Some bass guitars might have been recorded in a room or otherwise in a setting that causes a somewhat problematic 100 - 200 Hz range - you have too little sub and low mid frequencies in the bass transients compared to the frequencies in the 100 to 200 Hz range. For this you need to use dynamic EQ/multiband compression, prior to the side chain. You might sometimes end up having many different stages of compression contributing in many different ways to make the low end sounding exactly like you want it to. The mastering engineer might finally undo some of this, but that's OK... The most important during mixing is to have the overall tone, density and dynamics of the low end at a very good overall balance.
Finally, don't forget the rhythm portion of the pass guitar, which exists above 350Hz. The bass guitar is a very important rhythm mix element and the string plucks contributes to the rhythm vibe and groove of the whole mix especially during the various bass licks, so don't just low pass filter it, make each bass riff have enough definition in the mix.
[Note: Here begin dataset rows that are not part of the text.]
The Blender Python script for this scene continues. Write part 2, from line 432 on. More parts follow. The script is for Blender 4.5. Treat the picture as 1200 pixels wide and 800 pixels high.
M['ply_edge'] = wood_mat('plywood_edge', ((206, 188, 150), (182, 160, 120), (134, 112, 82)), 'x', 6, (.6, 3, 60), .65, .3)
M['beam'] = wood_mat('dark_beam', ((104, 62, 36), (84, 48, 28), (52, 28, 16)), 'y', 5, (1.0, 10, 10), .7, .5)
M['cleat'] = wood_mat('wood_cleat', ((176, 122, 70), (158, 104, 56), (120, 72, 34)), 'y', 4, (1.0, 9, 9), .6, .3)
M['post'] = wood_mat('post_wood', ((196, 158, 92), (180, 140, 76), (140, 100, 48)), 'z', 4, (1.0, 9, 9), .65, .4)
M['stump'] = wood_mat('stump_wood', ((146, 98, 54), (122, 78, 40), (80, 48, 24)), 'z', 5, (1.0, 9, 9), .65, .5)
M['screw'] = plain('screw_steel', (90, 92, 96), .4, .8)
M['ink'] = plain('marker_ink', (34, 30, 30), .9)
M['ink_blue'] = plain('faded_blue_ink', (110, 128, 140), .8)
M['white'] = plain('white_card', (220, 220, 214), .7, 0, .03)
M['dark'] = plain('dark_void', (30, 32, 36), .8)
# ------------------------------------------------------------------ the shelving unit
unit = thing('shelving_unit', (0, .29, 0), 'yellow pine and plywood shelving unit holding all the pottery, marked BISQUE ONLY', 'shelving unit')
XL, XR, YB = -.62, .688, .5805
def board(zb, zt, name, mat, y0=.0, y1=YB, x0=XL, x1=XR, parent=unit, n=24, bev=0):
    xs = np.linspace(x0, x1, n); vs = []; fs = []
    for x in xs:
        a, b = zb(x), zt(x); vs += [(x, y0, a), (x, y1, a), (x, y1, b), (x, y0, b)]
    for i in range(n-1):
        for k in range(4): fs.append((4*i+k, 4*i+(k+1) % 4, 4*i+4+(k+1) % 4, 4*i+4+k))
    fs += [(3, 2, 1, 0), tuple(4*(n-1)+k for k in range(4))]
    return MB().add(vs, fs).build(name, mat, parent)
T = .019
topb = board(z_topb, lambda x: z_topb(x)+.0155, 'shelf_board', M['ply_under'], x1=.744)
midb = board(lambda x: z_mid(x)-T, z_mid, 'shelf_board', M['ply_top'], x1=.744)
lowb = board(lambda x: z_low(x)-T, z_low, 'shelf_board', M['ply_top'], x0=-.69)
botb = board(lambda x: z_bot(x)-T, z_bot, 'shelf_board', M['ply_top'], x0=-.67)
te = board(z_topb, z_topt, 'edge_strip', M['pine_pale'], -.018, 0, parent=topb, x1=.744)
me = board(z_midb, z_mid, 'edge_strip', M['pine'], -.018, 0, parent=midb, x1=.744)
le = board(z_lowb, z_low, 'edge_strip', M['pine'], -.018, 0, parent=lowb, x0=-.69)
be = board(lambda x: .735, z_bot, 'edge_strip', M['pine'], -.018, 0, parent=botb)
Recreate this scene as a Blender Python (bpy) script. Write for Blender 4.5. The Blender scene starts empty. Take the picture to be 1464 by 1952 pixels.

Keep in mind though that much of the warmth of the bass guitar is in having the high end soft enough as you gain it. So high cut it as necessary, also in order to remove enough high frequency modulation rumble noise.
Eventhough a really good bass might be created from an advanced mix of processing stages in mixing and mastering, the better the production and recording is and the better gear you have, the easier it is to succeed with all of this because it offloads what is required from your monitoring process in order to succeed with these techniques, because the milder the settings, the less your monitoring process might mess it up. Therefore always focus the quality to be created as early in the music creation process as possible, so that you do not have to have an unrealistically good monitoring solution and process and the ears of a dog in order to get it right.
Although this technically solves the issue, it might be that in your particular case you are mainly struggling with a phase issue. Most do...
Another technique worth playing with is to low cut the low end in the verses and use automation to remove that during the choruses. You can do this in conjunction with automating the parallel processing, for an even greater impact.